Vision Accomplished Pt. 2
On Sunday morning Pastor Devon Ortiz continued the church's begin, bless, build series, picking up the life of Abraham from the far side of the cross in Hebrews 11. He opened with the chapter's definition of faith: "Now faith is the substance of things hoped for, the evidence of things not seen." Pastor Ortiz distinguished biblical hope from a wish; it is not "I hope I win the lottery" but the settled certainty of "lunch is coming, I know it will be there, it is just not here yet." Faith, he said, is the substance of what we know will be there, and it carries its own evidence even when the thing itself is unseen, the way we understand by faith that the worlds were framed by the word of God.
He recapped the series so far: Abraham began at seventy-five by walking out from his riches, comfort, and home with no map and no track record, simply because God called him (begin); he blessed others by giving Lot the best land and refusing to hoard what God gave him (bless); and he had to give up Ishmael, the thing built in his own strength, because anything built without God leads to failure (build). Hebrews 11, Pastor Ortiz said, shows Abraham not as a hero but as a pilgrim who lived his whole life moving from tent to tent and never owned a single acre of the land he was promised, yet received it by faith.
Faith means you obey before you know where you are going. "By faith Abraham, when he was called to go out, obeyed; and he went out, not knowing whither he went." Pastor Ortiz called it an illogical verse by human standards: Abraham received the inheritance only after he obeyed. If we must have all the details before we obey, we are living by self, not by faith. Most people want the destination before they will take the first step, and so they never reach where God is leading. He tied it to his life verse, Proverbs 3:5-6: we will trust, lean not on our own understanding, and acknowledge Him, but then refuse the last part, letting God direct our path.
Faith means you live as a stranger in the place God promised you. Abraham sojourned in the land of promise as in a strange country. The word means a resident alien, present but not permanent. Pastor Ortiz warned that too many Christians live as though they are permanent here, more earthly minded than heavenly minded, and it shows in their desires. He pointed to how easily we, and our young people, are pulled toward the world because we live for the right now instead of the home to come, and quoted Peter's appeal to live "as strangers and pilgrims," since our life is but a vapor.
Faith means you embrace the promise before it arrives. "These all died in faith, not having received the promises, but having seen them afar off, and were persuaded." Pastor Ortiz explained that persuaded means fully convinced, not an emotion but a settled conviction; they embraced the promises and were thankful for them even though they never partook of them, and they confessed openly that they were strangers and pilgrims, naming their identity publicly. Faith is not seeing the answer, he said, but trusting the One who already has it.
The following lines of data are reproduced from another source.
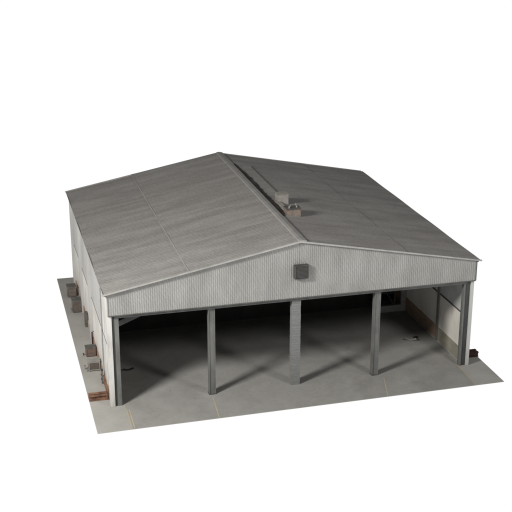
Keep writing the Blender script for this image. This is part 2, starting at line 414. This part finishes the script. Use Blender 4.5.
# rusty beams sticking out either side of the front corners
def beam(loc, L, label, m, sgn):
    o = empty('steel_beam', loc, label, 'steel beam', 'rusty beams beside the front corners')
    for k, y in enumerate((0, .34)):
        b = MB().box((0, y, 0), (L, y + .26, .035)).box((0, y + .10, .035), (L, y + .16, .30)).box((0, y, .30), (L, y + .26, .335))
        b.build('beam_length', m, o, bevel=.008)
    MB().box((.02 if sgn > 0 else L - .1, -.02, .0), (.1 if sgn > 0 else L - .02, -.003, .38)).build('end_strap', m, o)
    return o
beam((-13.36, 1.08, 0), 1.18, 'orange rusty steel beam lying outside the left front corner', 'rust', -1)
beam((12.14, 1.1, 0), 1.25, 'dark rusty steel beam lying outside the right front corner', 'rustdark', 1)
s_ = empty('steel_plate', (-12.12, .95, 0), 'orange rusty plate leaning along the left wall beside the front corner', 'steel plate')
MB().box((-.02, .05, .0), (.06, 2.6, .48)).build('plate', 'rust', s_, bevel=.01)
MB().box((-.05, 0.02, .48), (.065, 2.65, .53)).build('rail', 'rust', s_)

# scrap on the floor
def scrap(loc, rzz, label, sc, m):
    vs = []; fs = []; n = 9
    for i in range(n):
        t = i / (n - 1); a = math.pi * (.15 + .75 * t)
        x = -math.cos(a) * .36; z = .02 + .17 * abs(math.cos(a)) ** 1.5
        for y in (-.1, .12):
            for dz in (0, .012): vs.append((x * sc, (y + .12 * math.sin(a * 1.3)) * sc, (z + dz) * sc))
    for i in range(n - 1):
        o = i * 4; fs += [(o, o + 4, o + 6, o + 2), (o + 1, o + 3, o + 7, o + 5), (o, o + 1, o + 5, o + 4), (o + 2, o + 6, o + 7, o + 3)]
    fs += [(0, 2, 3, 1), (4 * n - 4, 4 * n - 3, 4 * n - 1, 4 * n - 2)]
    o = MB().add(vs, fs).build('metal_scrap', m)
    o.location = loc; o.rotation_euler = (0, 0, rzz)
    tag(o, label, 'scrap', 'bent scrap pieces on the warehouse floor')
scrap((9.85, 4.75, .004), -.25, 'bent pale metal scrap on the floor near the right inner wall', 1.15, 'scrap')
scrap((-10.3, 4.95, .004), .1, 'dark bent metal scrap on the floor just inside the left jamb', 1.0, 'steeldark')
k = MB().prism([(10.12, 4.85), (10.5, 5.0), (10.62, 5.35), (10.3, 5.3)], 'z', .004, .09).build('scrap_shadow_block', 'dark', bevel=.03); tag(k, 'black block standing in for the shadow beside the bent scrap near the right inner wall', 'block')  # flat black shape painting the dark shadow to the right of the pale scrap
k = MB().box((-8.24, 1.28, .004), (-8.12, 1.36, .05)).build('concrete_chip', 'pale', bevel=.012, jitter=.01); tag(k, 'tiny pale chip lying on the floor of the left bay', 'chip')

# ------------------------------------------------------------------ light
W = bpy.data.worlds.new('World'); S.world = W; W.use_nodes = True
nt = W.node_tree; N = nt.nodes; L = nt.links; bg = N['Background']
tc = N.new('ShaderNodeTexCoord'); sp = N.new('ShaderNodeSeparateXYZ'); L.new(tc.outputs['Generated'], sp.inputs[0])
mr = N.new('ShaderNodeMapRange'); mr.inputs[1].default_value = 0; mr.inputs[2].default_value = .14
mr.inputs[3].default_value = 1.0; mr.inputs[4].default_value = .12; L.new(sp.outputs['Z'], mr.inputs[0])
cb = N.new('ShaderNodeCombineColor')
for i in range(3): L.new(mr.outputs[0], cb.inputs[i])
L.new(cb.outputs[0], bg.inputs[0]); bg.inputs[1].default_value = 1.0

def lamp(name, az, el, dist, power, size, tgt=(0, 4, 2), col=(1, .985, .96)):
    """studio softbox; az = direction its light travels (0 = +Y, clockwise)"""
    l = bpy.data.lights.new(name, 'AREA'); l.shape = 'DISK'; l.size = size; l.energy = power; l.color = col
    o = bpy.data.objects.new(name, l); C.objects.link(o)
    a = R(az); e = R(el)
    d = Vector((math.sin(a) * math.cos(e), math.cos(a) * math.cos(e), -math.sin(e)))
    o.location = Vector(tgt) - d * dist
    o.rotation_euler = d.to_track_quat('-Z', 'Y').to_euler()
lamp('softbox', 59, 34, 48, 23000, 8, (0, 2, 2), (1, .97, .925))
lamp('softbox', -28, 34, 52, 7000, 9, (0, 2, 2), (1, .98, .95))

# ------------------------------------------------------------------ camera
cd = bpy.data.cameras.new('Camera'); co = bpy.data.objects.new('Camera', cd); C.objects.link(co)
cd.sensor_width = 36; cd.lens = 36 * 1100.27 / 512; cd.clip_end = 500
co.location = (-19.06, -61.92, 31.815); co.rotation_euler = (math.pi / 2 - .3398, 0.0, -.2572)
S.camera = co
S.view_settings.view_transform = 'Standard'; S.view_settings.look = 'None'; S.view_settings.exposure = 0; S.view_settings.gamma = 1
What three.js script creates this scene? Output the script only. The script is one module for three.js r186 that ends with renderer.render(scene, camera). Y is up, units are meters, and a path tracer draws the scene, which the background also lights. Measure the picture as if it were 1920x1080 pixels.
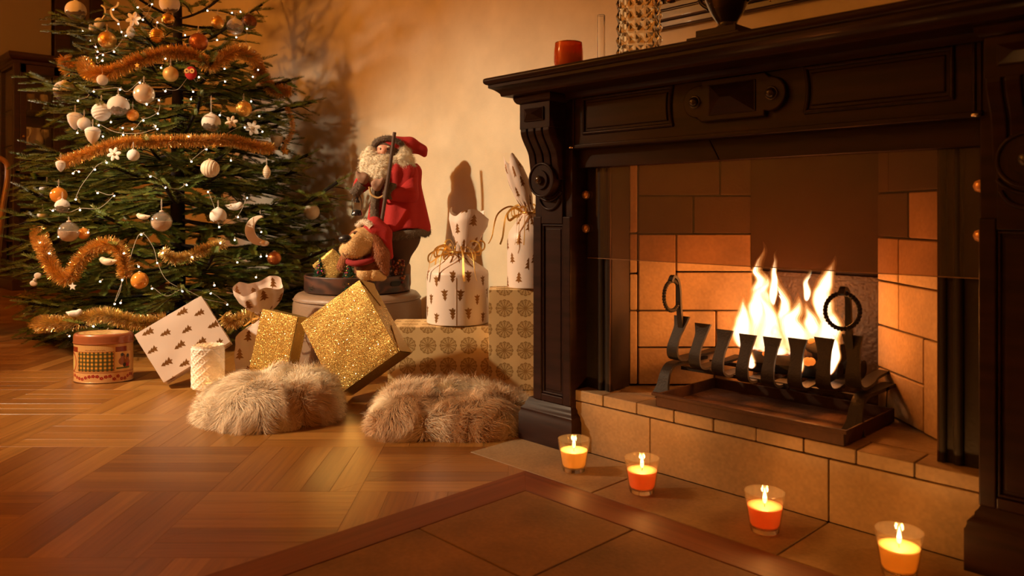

Faith means God is not ashamed to be identified with your unfinished story. "Wherefore God is not ashamed to be called their God, for he hath prepared for them a city." Abraham never received the fullness of the promise in his lifetime, yet God put His name on him. Pastor Ortiz marveled that God would attach Himself to people living in temporary situations who have failed and built what they should not have. The key is desire: they desired a better country. He asked whether we desire a better country or a better 401k, a bigger house, a bigger career, noting those things are not bad until they become the focal point of our desire, at which point they become an Ishmael that must be removed. What qualifies us is not our record but our direction; God does not call the qualified, He qualifies the called.
Faith means your obedience completes something beyond yourself. The saints of Hebrews 11 obtained a good report through faith but did not receive the promise, "God having provided some better thing for us, that they without us should not be made perfect." Pastor Ortiz drew out the startling link: Abraham's story is tied to ours and will not be completed until Christ returns. Each faithful life adds a chapter. He asked how we want our story to read, like a pouting Jonah, a stumbling but growing Peter, or a Judas who sold out for what did not matter. He testified that he stands in the pulpit not because of his own goodness but because faithful people in his life gave him the courage to follow Christ; our obedience gives others the strength to step out in theirs. The church does not exist for itself; it is one tent in a long line stretching from Abraham to the return of Christ.
He closed by reminding the church that the city is already prepared, past tense, fully finished and waiting, so God is not scrambling to complete what He promised. We begin because the city is prepared, we bless because there is no room for hoarding, and we build because the builder and maker is God. An unfinished story does not disqualify the promise; what holds us back is our Ishmael and our Egypt, not God's willingness. The message ended with an invitation to trust God's path even when the steps are scary, and to take hold of what has been given.